Tanpa roadmap yang jelas, pemecatan STY dan penunjukan pelatih baru Timnas Indonesia itu nggak akan ada artinya, PSSI!
“Sebagaimana jangan bertanya kepada perempuan berapa umur mereka dan berapa berat badannya, jangan tanya kepada PSSI tentang apa, mana, dan seperti apa roadmap sepak bola Indonesia.”
Entah mengapa, kata roadmap itu jadi satu hal yang sensitif bagi PSSI. PSSI kalau ditanya soal roadmap sepak bola Indonesia selalu ngeles kayak bajaj. Nggak pernah bisa menjawab dengan benar, malah mengerahkan buzzer untuk turun tangan, nyapuin semuanya.

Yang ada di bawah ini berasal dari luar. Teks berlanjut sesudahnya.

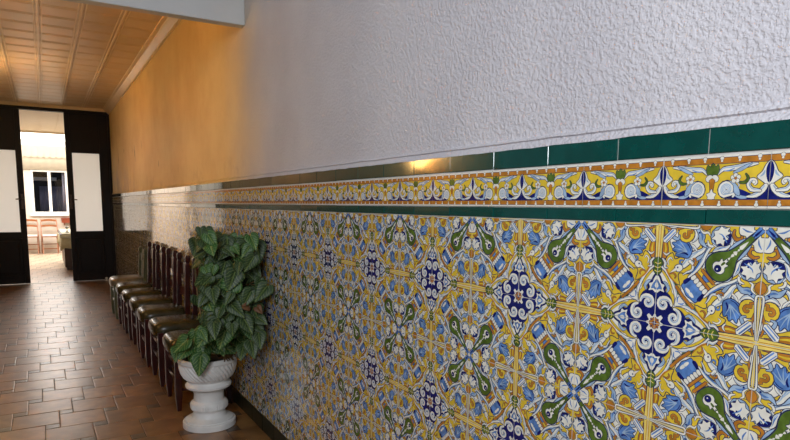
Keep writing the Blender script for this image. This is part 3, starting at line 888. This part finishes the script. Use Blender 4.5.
for xb in (-1.55, -1.28, -1.0, -.70, -.42, -.1): mb.box((xb-.012, YD+.2, 2.888), (xb+.012, 15.70, 2.9), 0)
struct(mb.build('ceiling_far_room', M['roomceil']))
mb = MB().box((RX0, 15.78, 2.93), (RX1, YR, 2.96))
struct(mb.build('window_1', M['skyglass']))
tf = MB().box((RX0-.05, YD+.1, -.06), (XF, YR, 0)).box((.021, YD+.1, -.06), (RX1, YR, -.001))
struct(tf.build('floor_far_room', M['tile_floor']))
# window with two sashes
w = empty('window_2', (-.855, YR, 1.03)); w['kind'] = 'structure'
f = MB(); X0, X1, Z1 = -.415, .415, 1.14
for a, b in (((X0, 0, 0), (X0+.05, .08, Z1)), ((X1-.05, 0, 0), (X1, .08, Z1)), ((X0+.05, 0, 0), (X1-.05, .08, .05)), ((X0+.05, 0, Z1-.05), (X1-.05, .08, Z1)), ((-.035, -.01, .05), (.035, .07, Z1-.05))): f.box(a, b)
f.build('window_frame', M['whiteframe'], w, bevel=.004)
MB().box((X0-.06, -.06, -.06), (X1+.06, .02, -.002)).build('window_sill', M['whiteframe'], w, bevel=.006)
for a, b in ((X0+.05, -.035), (.035, X1-.05)): MB().box((a, .035, .05), (b, .039, Z1-.05)).build('window_pane', M['clear'], w)
MB().box((.01, -.03, .5), (.025, -.01, .6)).build('window_handle', M['whiteframe'], w)
# courtyard beyond
struct(MB().box((-3, YR+2.2, -.1), (1.5, YR+2.3, 4)).box((-3, YR+.12, -.1), (1.5, YR+2.2, 0)).build('wall_courtyard', M['blackout']))
o = MB().tube([(-1.22, YR+1.4, 1.98), (-.66, YR+1.4, 1.98)], .05, 12).build('tube_lamp', M['whiteframe'], smooth=True)
tag(o, 'white tube lamp on the dark courtyard seen through the window', 'lamp')
mb = MB(); ring = []
for i in range(60):
    x = -1.1+i*.01; d = .02*math.sin(i*1.1)
    ring.append([(x, YR+1.6+d, 1.0), (x, YR+1.6+d, 1.78), (x, YR+1.606+d, 1.78), (x, YR+1.606+d, 1.0)])
mb.loft(ring)
o = mb.build('awning_curtain', M['lavender'], smooth=True); tag(o, 'pleated lavender grey curtain hanging in the courtyard beyond the window', 'curtain')
mb = MB(); ring = []
for i in range(22):
    x = -.56+i*.006; d = .015*math.sin(i*1.4)
    ring.append([(x, YR+.16+d, 1.0), (x, YR+.16+d, 2.2), (x, YR+.166+d, 2.2), (x, YR+.166+d, 1.0)])
mb.loft(ring)
o = mb.build('side_curtain', M['greycurtain'], smooth=True); tag(o, 'narrow grey curtain hanging at the right edge of the far window', 'curtain')

# blind with scalloped valance over the window
bl = empty('window_blind', (-.95, YR-.04, 2.17))
mb = MB(); ring = []
for i in range(81):
    x = -.56+i*.014; d = .004*math.sin(i*.5)
    ring.append([(x, d, 0), (x, d, .60), (x, d+.012, .60), (x, d+.012, 0)])
mb.loft(ring).build('blind_panel', M['fabric'], bl, smooth=True)
mb = MB(); ring = []
for i in range(113):
    x = -.56+i*.01; ph = (i*.01 % .14)/.14; zb = .30+.045*(1-abs(math.sin(PI*ph)))
    ring.append([(x, -.03-.008*abs(math.sin(PI*ph)), zb), (x, -.03, .62), (x, -.018, .62), (x, -.018, zb)])
mb.loft(ring).build('scalloped_valance', M['fabric'], bl, auto=40)
MB().box((-.57, -.035, .61), (.57, .02, .66)).build('blind_box', M['whiteframe'], bl, bevel=.004)
tag(bl, 'cream blind with scalloped valance above the far window', 'blind')

# folding chairs at the back wall
def folding_chair():
    r = empty('folding_chair')
    for s in (-1, 1):
        MB().bar((s*.19, .20, 0), (s*.19, .02, .46), .03, .02, nrm=(1, 0, 0)).bar((s*.19, .02, .46), (s*.175, .22, .88), .032, .022, nrm=(1, 0, 0)).build('back_post', M['orangewood'], r, bevel=.003)
        MB().bar((s*.165, -.22, 0), (s*.165, .20, .46), .028, .02, nrm=(1, 0, 0)).build('leg', M['orangewood'], r, bevel=.003)
    for z, y, w in ((.85, .205, .055), (.71, .14, .05)):
        ring = []
        for i in range(13):
            x = -.175+i*.35/12; c = .018*math.cos(PI*(i/12-.5)); zz = z+c*.8
            ring.append([(x, y+c, zz-w/2), (x, y+c-.018, zz-w/2), (x, y+c-.018+.01, zz+w/2), (x, y+c+.01, zz+w/2)])
        MB().loft(ring).build('back_slat', M['orangewood'], r, auto=35)
    MB().box((-.175, -.20, .435), (.175, .16, .452)).build('seat', M['orangewood'], r, bevel=.005)
    MB().box((-.16, -.19, .453), (.16, .15, .49)).build('seat_cushion', M['seatpad'], r, bevel=.012, seg=3)
    MB().bar((-.165, -.10, .13), (.165, -.10, .13), .02, .02).build('stretcher', M['orangewood'], r)
    MB().bar((-.19, .10, .24), (.19, .10, .24), .02, .02).build('stretcher', M['orangewood'], r)
    return r
def copy_tree(o, parent=None):
    c = o.copy(); COL.objects.link(c); c.parent = parent
    for ch in list(o.children):
        if ch.name in bpy.data.objects: copy_tree(ch, c)
    return c
GF = 'folding chairs against the far room wall'
fc = folding_chair(); fc.location = (-.93, YR-.33, 0)
tag(fc, 'orange wooden folding chair under the far window, fully seen in the door opening', 'chair', GF)
fc2 = copy_tree(fc); fc2.location = (-1.37, YR-.33, 0)
tag(fc2, 'orange wooden folding chair half hidden by the left dark door leaf', 'chair', GF)

# wall shelf
sh = empty('wall_shelf', (-.55, YR, .72))
MB().box((-.09, -.16, .17), (.16, 0, .20)).build('shelf_board', M['redwood'], sh, bevel=.004)
for xx in (-.03, .1):
    MB().loft([[(xx+t, -.14, .168), (xx+t, -.14, .13), (xx+t, -.03, .0), (xx+t, -.001, .0), (xx+t, -.001, .168)] for t in (0, .022)]).build('bracket', M['redwood'], sh)
MB().box((-.085, -.15, .07), (.155, -.13, .168)).build('apron', M['redwood'], sh)
tag(sh, 'small red brown wooden shelf on the far room wall beside the window', 'shelf')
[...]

Coba saja tanya ini kepada Erick Thohir atau Arya Sinulingga.
Padahal, sebagaimana yang dilakukan federasi sepak bola di negara lain, roadmap itu hal yang krusial, vital, dan fundamental yang harus dibuat PSSI selaku federasi untuk melangkah dan menentukan apa yang harus dilakukan dan dicapai dalam kurun waktu tertentu. Roadmap ini juga harus disampaikan ke publik, termasuk kepada pelatih, pemain, dan seluruh insan sepak bola. Nyatanya? Nol besar. Tidak ada yang tahu apa, di mana, dan seperti apa roadmap sepak bola Indonesia. Gaib.
Kegaiban dan ketidakjelasan roadmap sepak bola Indonesia itulah yang bikin sepak bola Indonesia secara keseluruhan itu seperti kelinci yang tersesat di hutan. Nggak jelas dan nggak tahu mau ke mana. Sudah tidak punya roadmap yang jelas, tapi penginnya mau sukses besar. Benar-benar nggak tahu diri.
Maka dari itu, pemecatan STY dan penunjukan pelatih baru timnas Indonesia (Patrick Kluivert, jika benar sebagaimana yang dikabarkan Fabrizio Romano), sepertinya nggak akan punya pengaruh yang signifikan, nggak akan membawa perubahan yang berarti, nggak ada artinya. Sebab siapapun, mau STY, Patrick Kluivert, atau bahkan Pep Guardiola, jika disuruh melatih sebuah tim nasional yang federasinya tidak punya roadmap yang jelas, yang sepak bolanya hanya jadi alat politik, nggak akan membawa banyak perubahan. Percuma. Sama saja.
Timnas tanpa roadmap yang jelas dari federasi kok mau berharap lolos Piala Dunia. Kejauhan, Kisanak! Mimpi di siang bolong itu namanya. Mending benturkan kepalamu ke ujung kaki meja saja biar waras sedikit.
Sak karepmu, lah, PSSI
Sekarang STY sudah dipecat, dan Patrick Kluivert kemungkinan besar akan menggantikan posisi STY di bangku pelatih timnas Indonesia. Patrick Kluivert (atau siapapun, lah, nanti pelatih timnas Indonesia yang baru) setidaknya punya satu tugas berat: menuntaskan kualifikasi Piala Dunia 2026 zona Asia ronde ketiga. Harapannya? Tentu saja bisa lolos ronde keempat.
Namun, ini jauh dari kata mudah. Pemecatan STY ini selain bikin tubuh timnas Indonesia jadi goyah, juga bikin harapan masyarakat Indonesia seakan runtuh. Kita tahu, di bawah asuhan STY, harapan timnas Indonesia bisa lolos ke ronde keempat kualifikasi Piala Dunia 2026 zona Asia masih terbuka lebar, apalagi setelah mengalahkan Arab Saudi. Kini, dengan pelatih baru, yang mana harus memulai semuanya dari nol lagi, harapan itu sepertinya tidak selebar dulu.
Kita tunggu saja nanti bagaimana hasilnya di bulan Maret. Intinya, kita sebagai pendukung timnas Indonesia akan lebih legowo kalau timnas Indonesia di tangan STY tidak lolos kualifikasi Piala Dunia ketimbang tidak lolos dengan pelatih baru. Kita lebih bisa menerimanya.
Terakhir, terima kasih, coach Shin Tae-yong. Terima kasih untuk semuanya. Dan shame on you, PSSI, sudah membuat benang yang mulai terurai menjadi kusut lagi. You’re all disgrace.